Darum der vollständige, erschütternde Schluß des ersten Kapitels im Brief an die Römer:
„Darum lieferte Gott sie entehrenden Leidenschaften aus: Ihre Frauen vertauschten den natürlichen Verkehr mit dem widernatürlichen; ebenso gaben die Männer den natürlichen Verkehr mit der Frau auf und entbrannten in Begierde zueinander; Männer trieben mit Männern Unzucht und erhielten den ihnen gebührenden Lohn für ihre Verirrung. Und da sie sich weigerten, Gott anzuerkennen, lieferte Gott sie einem verworfenen Denken aus, sodaß sie tun, was sich nicht gehört: Sie sind voll Ungerechtigkeit, Schlechtigkeit, Habgier und Bosheit, voll Neid, Mord, Streit, List und Tücke, sie verleumden und treiben üble Nachrede, sie hassen Gott, sind überheblich, hochmütig und prahlerisch, erfinderisch im Bösen und ungehorsam gegen die Eltern, sie sind unverständig und haltlos, ohne Liebe und Erbarmen.

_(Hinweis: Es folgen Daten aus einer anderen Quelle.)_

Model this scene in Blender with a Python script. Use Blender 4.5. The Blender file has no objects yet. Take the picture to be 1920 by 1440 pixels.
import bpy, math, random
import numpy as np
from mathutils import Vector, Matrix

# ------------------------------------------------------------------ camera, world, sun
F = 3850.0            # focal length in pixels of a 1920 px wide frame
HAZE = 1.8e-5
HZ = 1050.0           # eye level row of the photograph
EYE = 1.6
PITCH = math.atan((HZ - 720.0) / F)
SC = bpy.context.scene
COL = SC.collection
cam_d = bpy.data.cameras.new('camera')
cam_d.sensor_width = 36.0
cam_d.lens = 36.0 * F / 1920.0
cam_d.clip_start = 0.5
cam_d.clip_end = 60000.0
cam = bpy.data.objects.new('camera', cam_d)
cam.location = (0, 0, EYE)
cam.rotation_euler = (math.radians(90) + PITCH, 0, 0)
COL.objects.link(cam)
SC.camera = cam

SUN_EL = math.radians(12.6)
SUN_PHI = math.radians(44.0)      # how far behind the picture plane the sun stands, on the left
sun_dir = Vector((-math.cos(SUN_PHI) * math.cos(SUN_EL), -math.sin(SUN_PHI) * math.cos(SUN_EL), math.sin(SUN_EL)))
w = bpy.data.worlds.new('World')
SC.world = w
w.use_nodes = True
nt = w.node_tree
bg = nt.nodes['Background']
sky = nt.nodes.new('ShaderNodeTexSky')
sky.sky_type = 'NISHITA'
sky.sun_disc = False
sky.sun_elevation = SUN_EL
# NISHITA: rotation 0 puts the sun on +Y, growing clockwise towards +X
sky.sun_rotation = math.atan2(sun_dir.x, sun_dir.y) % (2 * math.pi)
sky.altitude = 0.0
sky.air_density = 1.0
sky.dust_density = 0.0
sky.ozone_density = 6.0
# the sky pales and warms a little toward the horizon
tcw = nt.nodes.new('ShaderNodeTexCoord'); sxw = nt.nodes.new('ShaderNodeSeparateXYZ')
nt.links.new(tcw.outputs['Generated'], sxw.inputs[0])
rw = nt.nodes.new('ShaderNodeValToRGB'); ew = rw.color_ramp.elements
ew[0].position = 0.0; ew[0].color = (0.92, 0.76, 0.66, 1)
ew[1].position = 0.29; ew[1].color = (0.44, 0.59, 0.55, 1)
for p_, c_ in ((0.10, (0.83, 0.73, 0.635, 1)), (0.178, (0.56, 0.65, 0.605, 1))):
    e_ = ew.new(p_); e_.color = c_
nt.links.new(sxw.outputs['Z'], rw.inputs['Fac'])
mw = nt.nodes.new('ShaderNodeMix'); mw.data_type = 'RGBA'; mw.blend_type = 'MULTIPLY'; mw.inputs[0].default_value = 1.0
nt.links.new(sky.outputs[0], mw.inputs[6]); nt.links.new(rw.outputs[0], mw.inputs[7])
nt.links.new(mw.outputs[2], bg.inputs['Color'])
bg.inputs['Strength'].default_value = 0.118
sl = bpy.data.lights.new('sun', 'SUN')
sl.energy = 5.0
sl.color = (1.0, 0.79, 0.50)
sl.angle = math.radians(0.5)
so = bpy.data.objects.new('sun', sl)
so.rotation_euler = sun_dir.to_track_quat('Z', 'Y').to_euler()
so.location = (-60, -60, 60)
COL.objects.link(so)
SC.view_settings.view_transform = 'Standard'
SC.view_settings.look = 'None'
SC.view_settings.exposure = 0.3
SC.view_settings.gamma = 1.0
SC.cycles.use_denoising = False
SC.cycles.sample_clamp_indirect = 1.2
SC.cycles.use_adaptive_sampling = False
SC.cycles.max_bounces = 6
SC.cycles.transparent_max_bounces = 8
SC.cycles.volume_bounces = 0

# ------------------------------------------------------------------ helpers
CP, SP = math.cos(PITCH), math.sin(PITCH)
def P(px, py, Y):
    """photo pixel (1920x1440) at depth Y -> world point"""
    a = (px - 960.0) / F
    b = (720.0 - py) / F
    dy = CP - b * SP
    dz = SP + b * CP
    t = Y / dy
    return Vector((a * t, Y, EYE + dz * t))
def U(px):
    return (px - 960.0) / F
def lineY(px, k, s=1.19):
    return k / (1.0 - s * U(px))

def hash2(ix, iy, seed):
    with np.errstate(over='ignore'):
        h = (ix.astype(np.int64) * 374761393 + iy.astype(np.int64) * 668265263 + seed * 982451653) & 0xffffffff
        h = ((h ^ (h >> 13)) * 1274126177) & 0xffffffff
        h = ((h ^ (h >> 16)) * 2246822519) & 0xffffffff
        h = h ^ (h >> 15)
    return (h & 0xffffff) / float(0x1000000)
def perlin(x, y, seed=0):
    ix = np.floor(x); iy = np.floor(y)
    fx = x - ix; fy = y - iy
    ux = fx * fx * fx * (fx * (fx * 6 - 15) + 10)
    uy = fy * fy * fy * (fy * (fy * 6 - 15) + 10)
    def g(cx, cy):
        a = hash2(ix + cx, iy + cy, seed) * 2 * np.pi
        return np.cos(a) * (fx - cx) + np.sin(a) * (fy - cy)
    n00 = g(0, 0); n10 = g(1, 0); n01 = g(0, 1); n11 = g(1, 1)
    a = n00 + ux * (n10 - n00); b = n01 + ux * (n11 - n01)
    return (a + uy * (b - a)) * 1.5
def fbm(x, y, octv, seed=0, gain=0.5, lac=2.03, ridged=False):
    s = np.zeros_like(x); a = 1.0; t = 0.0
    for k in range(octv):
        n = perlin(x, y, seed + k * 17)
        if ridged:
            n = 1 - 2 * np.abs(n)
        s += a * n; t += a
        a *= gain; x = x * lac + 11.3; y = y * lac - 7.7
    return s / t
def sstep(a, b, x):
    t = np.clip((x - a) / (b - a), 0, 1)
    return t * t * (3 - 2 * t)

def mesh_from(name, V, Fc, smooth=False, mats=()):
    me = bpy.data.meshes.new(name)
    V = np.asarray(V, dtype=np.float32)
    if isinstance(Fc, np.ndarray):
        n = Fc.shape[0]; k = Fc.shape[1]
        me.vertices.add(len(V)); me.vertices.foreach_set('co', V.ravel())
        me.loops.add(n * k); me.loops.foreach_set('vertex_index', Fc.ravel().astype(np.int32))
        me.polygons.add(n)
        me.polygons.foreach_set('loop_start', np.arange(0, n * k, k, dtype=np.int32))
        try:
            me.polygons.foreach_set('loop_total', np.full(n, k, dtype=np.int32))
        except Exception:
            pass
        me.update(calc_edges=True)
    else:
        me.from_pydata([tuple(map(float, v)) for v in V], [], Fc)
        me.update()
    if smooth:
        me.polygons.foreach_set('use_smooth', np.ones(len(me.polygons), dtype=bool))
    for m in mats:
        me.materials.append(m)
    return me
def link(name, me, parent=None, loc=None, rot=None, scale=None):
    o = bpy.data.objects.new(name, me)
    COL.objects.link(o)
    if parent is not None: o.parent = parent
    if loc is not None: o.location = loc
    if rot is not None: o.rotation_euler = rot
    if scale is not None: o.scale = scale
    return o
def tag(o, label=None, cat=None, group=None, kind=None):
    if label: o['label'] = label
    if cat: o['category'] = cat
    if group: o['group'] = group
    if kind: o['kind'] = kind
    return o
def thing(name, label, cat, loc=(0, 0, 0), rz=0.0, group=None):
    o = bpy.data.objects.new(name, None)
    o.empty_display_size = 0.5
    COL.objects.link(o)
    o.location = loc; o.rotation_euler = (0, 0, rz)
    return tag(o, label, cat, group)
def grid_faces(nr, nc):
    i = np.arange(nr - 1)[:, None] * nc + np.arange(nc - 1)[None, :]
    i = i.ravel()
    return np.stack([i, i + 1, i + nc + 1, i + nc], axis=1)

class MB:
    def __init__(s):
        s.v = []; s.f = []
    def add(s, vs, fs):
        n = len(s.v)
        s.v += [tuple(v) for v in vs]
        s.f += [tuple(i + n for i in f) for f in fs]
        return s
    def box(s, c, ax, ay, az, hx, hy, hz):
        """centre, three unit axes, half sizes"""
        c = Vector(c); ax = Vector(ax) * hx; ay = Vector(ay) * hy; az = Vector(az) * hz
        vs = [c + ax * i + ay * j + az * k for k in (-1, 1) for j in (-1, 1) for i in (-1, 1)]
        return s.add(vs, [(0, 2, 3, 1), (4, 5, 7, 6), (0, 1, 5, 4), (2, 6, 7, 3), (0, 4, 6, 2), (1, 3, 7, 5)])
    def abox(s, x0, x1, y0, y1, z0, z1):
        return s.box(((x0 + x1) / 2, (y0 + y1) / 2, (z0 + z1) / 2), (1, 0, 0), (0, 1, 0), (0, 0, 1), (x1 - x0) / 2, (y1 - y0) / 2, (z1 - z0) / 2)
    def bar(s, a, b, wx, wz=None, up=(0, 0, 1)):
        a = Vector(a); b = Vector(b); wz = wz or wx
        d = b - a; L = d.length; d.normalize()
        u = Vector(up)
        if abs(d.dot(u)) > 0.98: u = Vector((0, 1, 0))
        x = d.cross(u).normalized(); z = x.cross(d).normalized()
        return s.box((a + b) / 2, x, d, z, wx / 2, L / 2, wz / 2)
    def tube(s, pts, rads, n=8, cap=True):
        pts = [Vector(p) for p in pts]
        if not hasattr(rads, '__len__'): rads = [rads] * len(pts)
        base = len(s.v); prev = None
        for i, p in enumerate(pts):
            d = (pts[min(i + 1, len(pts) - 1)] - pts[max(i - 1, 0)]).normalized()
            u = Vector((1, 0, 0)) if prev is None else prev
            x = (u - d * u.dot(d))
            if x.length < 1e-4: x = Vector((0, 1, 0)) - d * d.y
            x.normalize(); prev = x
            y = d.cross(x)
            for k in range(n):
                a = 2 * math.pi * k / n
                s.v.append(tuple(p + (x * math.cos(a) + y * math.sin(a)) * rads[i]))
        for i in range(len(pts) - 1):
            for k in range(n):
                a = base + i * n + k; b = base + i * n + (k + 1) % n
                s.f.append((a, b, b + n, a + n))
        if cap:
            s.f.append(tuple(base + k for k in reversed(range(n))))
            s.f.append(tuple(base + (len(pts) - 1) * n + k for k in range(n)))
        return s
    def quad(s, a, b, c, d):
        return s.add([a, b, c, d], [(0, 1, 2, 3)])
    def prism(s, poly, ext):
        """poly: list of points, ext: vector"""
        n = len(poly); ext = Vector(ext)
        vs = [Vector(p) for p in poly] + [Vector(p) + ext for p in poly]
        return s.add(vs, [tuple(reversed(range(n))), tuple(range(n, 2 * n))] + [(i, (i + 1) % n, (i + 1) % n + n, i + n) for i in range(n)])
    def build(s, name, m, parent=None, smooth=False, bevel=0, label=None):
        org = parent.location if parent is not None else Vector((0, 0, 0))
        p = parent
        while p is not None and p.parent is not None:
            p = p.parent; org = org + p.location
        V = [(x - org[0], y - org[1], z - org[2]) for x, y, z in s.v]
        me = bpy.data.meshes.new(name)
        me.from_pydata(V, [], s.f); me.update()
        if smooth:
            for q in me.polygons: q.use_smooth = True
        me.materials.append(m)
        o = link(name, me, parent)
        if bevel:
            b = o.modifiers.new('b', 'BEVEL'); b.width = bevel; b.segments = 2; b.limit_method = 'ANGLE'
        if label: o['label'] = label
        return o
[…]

Sie erkennen, daß Gottes Rechtsordnung bestimmt: Wer so handelt, verdient den Tod. Trotzdem tun sie es nicht nur selber, sondern stimmen bereitwillig auch denen zu, die so handeln.“
Katechismus von 1997: Homosexualität eine „himmelschreiende“ Sünde
Wenn Paulus das sagt, dann ist offensichtlich, daß die Synodenväter, die darauf abzielen, die doktrinellen und pastoralen Paradigmen der Kirche in Sachen Homosexualität zu ändern, einige Schwierigkeiten haben werden, ihren Vorschlag mit diesem „Wort des lebendigen Gottes“ in Einklang zu bringen, wie es in der Heiligen Messe am Ende einer jeden Lesung heißt.
Es wird aber auch immer deutlicher, daß in beträchtlichen Teilen der Kirche die Wahrnehmung der praktizierten Homosexualität als Sünde wie ein Relikt der Vergangenheit zu entschwinden scheint. Und das obwohl der Katechismus der Katholischen Kirche, nicht der berühmte Pius X. von 1905, sondern der „neue“ von 1992 in der Editio typica von 1997, nach wie vor „die Sünde der Homosexualität“ unter den vier „himmelschreienden“ Sünden aufzählt, zusammen mit Mord, Unterdrückung der Armen und dem Vorenthalten des gerechten Lohns.
Jenen, die die Homosexualität anerkennen wollen, kann widersprochen werden mit dem Argument, daß das praeter Scripturum wäre, nicht nur außerhalb, sondern sogar gegen die Heilige Schrift wäre. So tat es auch der Waldenserpastor Paolo Ricca 2011 und stemmte sich damit gegen seine protestantischen Glaubensgenossen, die dennoch der „Homo-Ehe“ zustimmten.
Auch im katholischen Bereich fehlt es nicht an Theologen und Bischöfen, die bereit sind, zu behaupten, der heilige Paulus sei nicht wörtlich zu nehmen, sondern im historischen „Kontext“ seiner Zeit zu sehen, die stark vorurteilsbeladen, „patriarchalisch“ und voller „ethnisch-religiöser Verachtung“ gewesen sei, was heute alles inakzeptabel sei.
Die deutsch-französische „Schattensynode“, die vergangenen Mai an der Gregoriana stattfand, deren Hauptakteure heute in der wirklichen Synode sitzen, behauptete genau diese moderne „Lesart“ der Heiligen Schrift im Licht des heute vorherrschenden Denkens.